Is Bosworth right? After all, people post what they want on Facebook. Do we want to stop that?

They share things they see. Do we want to stop that?

People use mobile phones to plan terrorism and share child pornography. Do we blame the mobile phone companies?

Facebook is not a common carrier

I’d buy Meta’s argument if Facebook didn’t shape what’s shared the way that it does.

Right now, the algorithms at Facebook and Instagram surface what’s popular. This is what causes the most outrageous information to spread.

Meta is not neutral. Its algorithm prioritizes extremes. This is what makes it a vector for the worst content. And it’s why lies spread. They spread because people interact with them.

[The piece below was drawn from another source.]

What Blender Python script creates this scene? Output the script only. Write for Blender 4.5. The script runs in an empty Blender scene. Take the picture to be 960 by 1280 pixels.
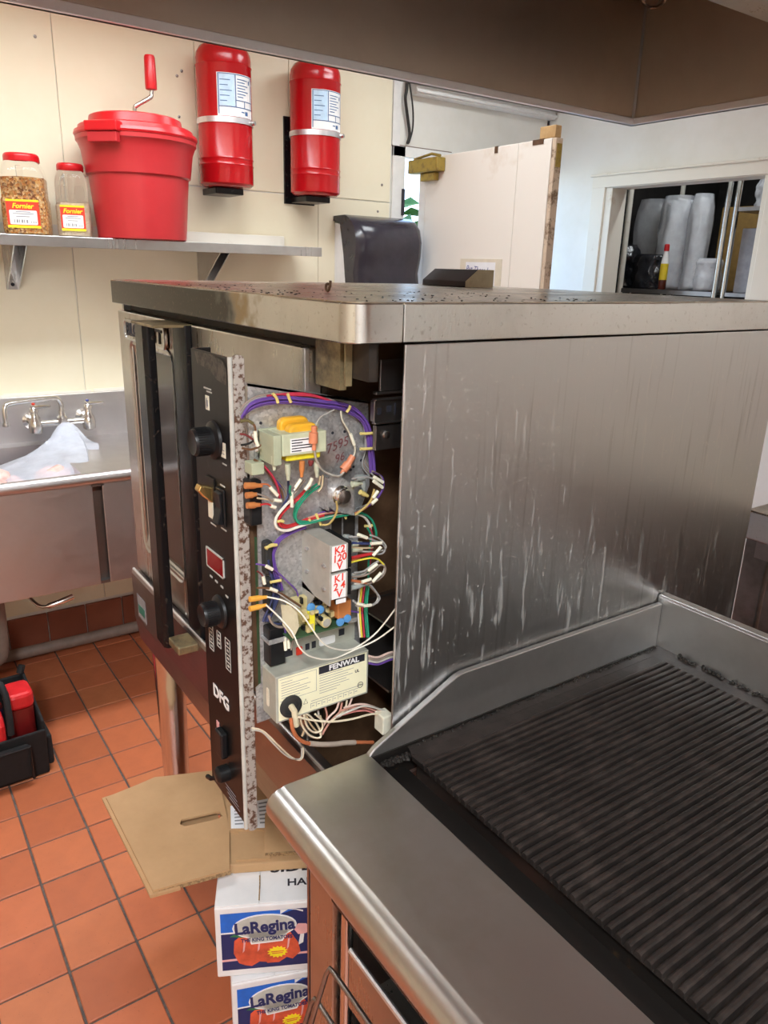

It’s yet another example of how the algorithm runs Facebook and Instagram, not the other way around.

A thought experiment

Imagine two public parks dedicated to free speech.

In the first park — call it Hyde Park — anyone can stand on a soapbox and speak. They can reach whatever crowd assembles from people walking by.

In the second park — call it Meta Park — again, anyone can stand on a soapbox and give a speech. But there are amplified speakers all around the park. And if a crowd reaches a certain size — say 20 people — then the person speaking has their voice amplified and broadcast throughout the park. And if the total audience of the speech, including the people gathered around the amplified speakers, exceeds 100 people, it gets louder and louder and gathers an ever bigger audience.

Both parks are allowing free speech. But Meta Park is amplifying the audience effect. If Meta Park’s speakers were all over the world, it would be a lot like Meta’s properties Facebook and Instagram.

I can imagine the maintainers of Meta Park saying “Hey, people are speaking and other people are listening. We’re just here in the middle helping.”

But only the most naive observer wouldn’t blame the proprietors of Meta Park if a crazed mob formed because a lone nut won the amplification process.